The burning of fossil fuels creates vast quantities of the greenhouse gas carbon dioxide (CO2) that we have recklessly dumped into the atmosphere. (There are other greenhouse gases, but CO2 is the most important.) We have treated the atmosphere as an open sewer and, referring to Figure 1.1 once more, we continue to do so. The consequence of this thoughtless and reckless behavior is a series of ever-more dire climate events: droughts, floods, heat waves and wild fires.
The fossil fuels — particularly oil — provide the petrochemical building blocks of the ‘miracles’ of modern technology. Plastics, anesthetics, fertilizers and pesticides are just a few of the thousands of products that come from crude oil. Proposals such as the ‘Green New Deal’ that aim to eliminate our use of fossil fuels rarely consider how we would continue to make these products in a solar or wind-based economy.
Time is not on our side. In Chapter 5 we describe the Net Zero by 2050 goals. The year 2050 is just one generation away, and we are nowhere close to achieving the net zero goals. In fact, as we have already seen, we are steadily making the situation worse.

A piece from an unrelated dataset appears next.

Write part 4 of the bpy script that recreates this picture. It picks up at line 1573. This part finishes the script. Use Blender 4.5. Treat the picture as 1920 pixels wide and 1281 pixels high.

Scientists, Engineers and Project Managers
We frequently hear that we need to ‘listen to the scientists’. What is meant by this is that we need to fully understand the information and analyses that scientists provide when it comes to climate change and the other crises. This is true. But we also need to listen to engineers and project managers. It they who will tell us what can realistically be achieved in the short amount of time available to us. (Many organizations have selected the year 2050 as their target. By that year they plan/hope to have their greenhouse gas emissions cut to zero. This target is, to put it mildly, ambitious. As we see in Chapter 4 — The 300-Year Party — our current industrial base developed over a period of three centuries. We are now proposing to develop and implement a new industrial base in less than a tenth of that time.)